___ Information supplied

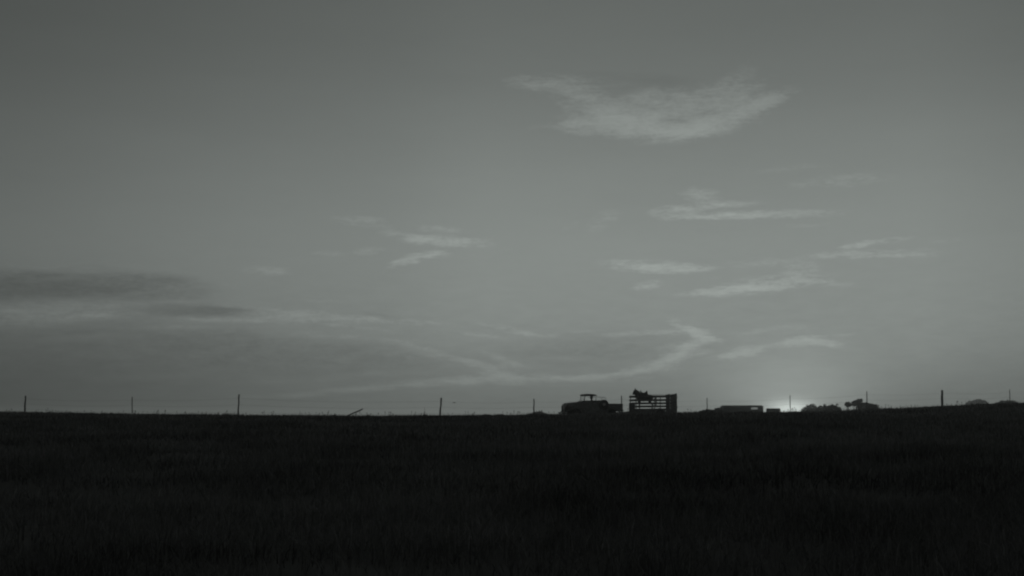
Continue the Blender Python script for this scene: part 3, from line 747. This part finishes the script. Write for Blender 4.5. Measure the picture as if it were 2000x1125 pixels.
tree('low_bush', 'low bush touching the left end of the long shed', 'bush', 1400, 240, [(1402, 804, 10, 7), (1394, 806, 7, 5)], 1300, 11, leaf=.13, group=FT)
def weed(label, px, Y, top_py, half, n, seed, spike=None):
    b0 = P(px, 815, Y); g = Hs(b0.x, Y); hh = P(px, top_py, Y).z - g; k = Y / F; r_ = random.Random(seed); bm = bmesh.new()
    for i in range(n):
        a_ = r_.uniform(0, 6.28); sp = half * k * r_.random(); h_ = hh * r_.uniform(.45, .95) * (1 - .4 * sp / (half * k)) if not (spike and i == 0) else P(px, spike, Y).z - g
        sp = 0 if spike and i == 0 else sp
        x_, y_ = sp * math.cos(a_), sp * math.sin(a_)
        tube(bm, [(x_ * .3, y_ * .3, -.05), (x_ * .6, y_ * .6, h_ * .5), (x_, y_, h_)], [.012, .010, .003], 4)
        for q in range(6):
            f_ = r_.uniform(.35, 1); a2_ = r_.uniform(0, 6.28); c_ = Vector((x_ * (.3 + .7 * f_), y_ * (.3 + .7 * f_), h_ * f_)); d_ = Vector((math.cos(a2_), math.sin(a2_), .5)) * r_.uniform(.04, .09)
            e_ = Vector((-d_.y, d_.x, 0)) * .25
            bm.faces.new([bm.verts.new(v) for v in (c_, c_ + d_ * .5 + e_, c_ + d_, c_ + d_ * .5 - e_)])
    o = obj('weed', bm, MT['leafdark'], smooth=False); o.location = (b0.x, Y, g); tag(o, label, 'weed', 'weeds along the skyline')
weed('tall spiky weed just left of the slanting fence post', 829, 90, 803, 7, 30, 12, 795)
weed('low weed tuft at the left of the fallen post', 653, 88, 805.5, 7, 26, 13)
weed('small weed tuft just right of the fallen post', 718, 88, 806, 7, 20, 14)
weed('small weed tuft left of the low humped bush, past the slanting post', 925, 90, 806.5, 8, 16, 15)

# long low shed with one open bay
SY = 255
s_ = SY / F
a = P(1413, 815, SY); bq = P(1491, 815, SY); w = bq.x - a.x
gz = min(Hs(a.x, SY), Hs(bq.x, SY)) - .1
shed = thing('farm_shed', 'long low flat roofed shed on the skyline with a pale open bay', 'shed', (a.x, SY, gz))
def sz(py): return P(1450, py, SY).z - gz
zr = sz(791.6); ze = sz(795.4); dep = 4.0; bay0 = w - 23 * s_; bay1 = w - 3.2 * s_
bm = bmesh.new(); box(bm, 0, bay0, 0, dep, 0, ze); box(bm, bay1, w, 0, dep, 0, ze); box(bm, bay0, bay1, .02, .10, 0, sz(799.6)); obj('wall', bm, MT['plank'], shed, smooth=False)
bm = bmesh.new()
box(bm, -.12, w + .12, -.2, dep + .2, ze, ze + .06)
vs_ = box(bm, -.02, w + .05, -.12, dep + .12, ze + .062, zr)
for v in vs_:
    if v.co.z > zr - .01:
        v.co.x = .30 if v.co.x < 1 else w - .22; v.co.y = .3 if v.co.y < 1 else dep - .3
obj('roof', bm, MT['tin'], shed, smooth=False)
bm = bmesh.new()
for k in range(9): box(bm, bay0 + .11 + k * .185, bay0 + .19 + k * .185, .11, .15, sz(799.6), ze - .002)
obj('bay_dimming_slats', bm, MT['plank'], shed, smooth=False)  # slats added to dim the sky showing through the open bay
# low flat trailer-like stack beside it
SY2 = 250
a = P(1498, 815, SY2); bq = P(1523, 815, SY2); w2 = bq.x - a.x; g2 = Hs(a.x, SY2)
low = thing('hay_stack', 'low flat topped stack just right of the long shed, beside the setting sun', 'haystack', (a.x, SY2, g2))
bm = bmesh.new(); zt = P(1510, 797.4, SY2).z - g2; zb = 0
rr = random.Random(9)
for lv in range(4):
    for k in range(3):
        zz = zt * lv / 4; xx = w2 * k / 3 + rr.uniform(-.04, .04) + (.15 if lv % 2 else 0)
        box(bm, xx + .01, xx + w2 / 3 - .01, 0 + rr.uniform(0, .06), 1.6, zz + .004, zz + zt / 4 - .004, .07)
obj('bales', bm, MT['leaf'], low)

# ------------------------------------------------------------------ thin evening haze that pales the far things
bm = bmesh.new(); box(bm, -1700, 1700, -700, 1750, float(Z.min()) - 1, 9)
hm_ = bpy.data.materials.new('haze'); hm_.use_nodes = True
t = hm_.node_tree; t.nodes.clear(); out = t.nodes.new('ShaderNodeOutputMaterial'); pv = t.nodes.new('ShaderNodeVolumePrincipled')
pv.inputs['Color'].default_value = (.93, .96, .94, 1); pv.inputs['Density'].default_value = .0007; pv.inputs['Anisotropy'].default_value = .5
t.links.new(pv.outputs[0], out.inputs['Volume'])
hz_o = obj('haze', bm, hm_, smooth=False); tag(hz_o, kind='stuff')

______

> Exercise directions:
Omit the pictures, and quote the material above exactly as given.

> Full solution:
Continue the Blender Python script for this scene: part 3, from line 747. This part finishes the script. Write for Blender 4.5. Measure the picture as if it were 2000x1125 pixels.
tree('low_bush', 'low bush touching the left end of the long shed', 'bush', 1400, 240, [(1402, 804, 10, 7), (1394, 806, 7, 5)], 1300, 11, leaf=.13, group=FT)
def weed(label, px, Y, top_py, half, n, seed, spike=None):
    b0 = P(px, 815, Y); g = Hs(b0.x, Y); hh = P(px, top_py, Y).z - g; k = Y / F; r_ = random.Random(seed); bm = bmesh.new()
    for i in range(n):
        a_ = r_.uniform(0, 6.28); sp = half * k * r_.random(); h_ = hh * r_.uniform(.45, .95) * (1 - .4 * sp / (half * k)) if not (spike and i == 0) else P(px, spike, Y).z - g
        sp = 0 if spike and i == 0 else sp
        x_, y_ = sp * math.cos(a_), sp * math.sin(a_)
        tube(bm, [(x_ * .3, y_ * .3, -.05), (x_ * .6, y_ * .6, h_ * .5), (x_, y_, h_)], [.012, .010, .003], 4)
        for q in range(6):
            f_ = r_.uniform(.35, 1); a2_ = r_.uniform(0, 6.28); c_ = Vector((x_ * (.3 + .7 * f_), y_ * (.3 + .7 * f_), h_ * f_)); d_ = Vector((math.cos(a2_), math.sin(a2_), .5)) * r_.uniform(.04, .09)
            e_ = Vector((-d_.y, d_.x, 0)) * .25
            bm.faces.new([bm.verts.new(v) for v in (c_, c_ + d_ * .5 + e_, c_ + d_, c_ + d_ * .5 - e_)])
    o = obj('weed', bm, MT['leafdark'], smooth=False); o.location = (b0.x, Y, g); tag(o, label, 'weed', 'weeds along the skyline')
weed('tall spiky weed just left of the slanting fence post', 829, 90, 803, 7, 30, 12, 795)
weed('low weed tuft at the left of the fallen post', 653, 88, 805.5, 7, 26, 13)
weed('small weed tuft just right of the fallen post', 718, 88, 806, 7, 20, 14)
weed('small weed tuft left of the low humped bush, past the slanting post', 925, 90, 806.5, 8, 16, 15)

# long low shed with one open bay
SY = 255
s_ = SY / F
a = P(1413, 815, SY); bq = P(1491, 815, SY); w = bq.x - a.x
gz = min(Hs(a.x, SY), Hs(bq.x, SY)) - .1
shed = thing('farm_shed', 'long low flat roofed shed on the skyline with a pale open bay', 'shed', (a.x, SY, gz))
def sz(py): return P(1450, py, SY).z - gz
zr = sz(791.6); ze = sz(795.4); dep = 4.0; bay0 = w - 23 * s_; bay1 = w - 3.2 * s_
bm = bmesh.new(); box(bm, 0, bay0, 0, dep, 0, ze); box(bm, bay1, w, 0, dep, 0, ze); box(bm, bay0, bay1, .02, .10, 0, sz(799.6)); obj('wall', bm, MT['plank'], shed, smooth=False)
bm = bmesh.new()
box(bm, -.12, w + .12, -.2, dep + .2, ze, ze + .06)
vs_ = box(bm, -.02, w + .05, -.12, dep + .12, ze + .062, zr)
for v in vs_:
    if v.co.z > zr - .01:
        v.co.x = .30 if v.co.x < 1 else w - .22; v.co.y = .3 if v.co.y < 1 else dep - .3
obj('roof', bm, MT['tin'], shed, smooth=False)
bm = bmesh.new()
for k in range(9): box(bm, bay0 + .11 + k * .185, bay0 + .19 + k * .185, .11, .15, sz(799.6), ze - .002)
obj('bay_dimming_slats', bm, MT['plank'], shed, smooth=False)  # slats added to dim the sky showing through the open bay
# low flat trailer-like stack beside it
SY2 = 250
a = P(1498, 815, SY2); bq = P(1523, 815, SY2); w2 = bq.x - a.x; g2 = Hs(a.x, SY2)
low = thing('hay_stack', 'low flat topped stack just right of the long shed, beside the setting sun', 'haystack', (a.x, SY2, g2))
bm = bmesh.new(); zt = P(1510, 797.4, SY2).z - g2; zb = 0
rr = random.Random(9)
for lv in range(4):
    for k in range(3):
        zz = zt * lv / 4; xx = w2 * k / 3 + rr.uniform(-.04, .04) + (.15 if lv % 2 else 0)
        box(bm, xx + .01, xx + w2 / 3 - .01, 0 + rr.uniform(0, .06), 1.6, zz + .004, zz + zt / 4 - .004, .07)
obj('bales', bm, MT['leaf'], low)

# ------------------------------------------------------------------ thin evening haze that pales the far things
bm = bmesh.new(); box(bm, -1700, 1700, -700, 1750, float(Z.min()) - 1, 9)
hm_ = bpy.data.materials.new('haze'); hm_.use_nodes = True
t = hm_.node_tree; t.nodes.clear(); out = t.nodes.new('ShaderNodeOutputMaterial'); pv = t.nodes.new('ShaderNodeVolumePrincipled')
pv.inputs['Color'].default_value = (.93, .96, .94, 1); pv.inputs['Density'].default_value = .0007; pv.inputs['Anisotropy'].default_value = .5
t.links.new(pv.outputs[0], out.inputs['Volume'])
hz_o = obj('haze', bm, hm_, smooth=False); tag(hz_o, kind='stuff')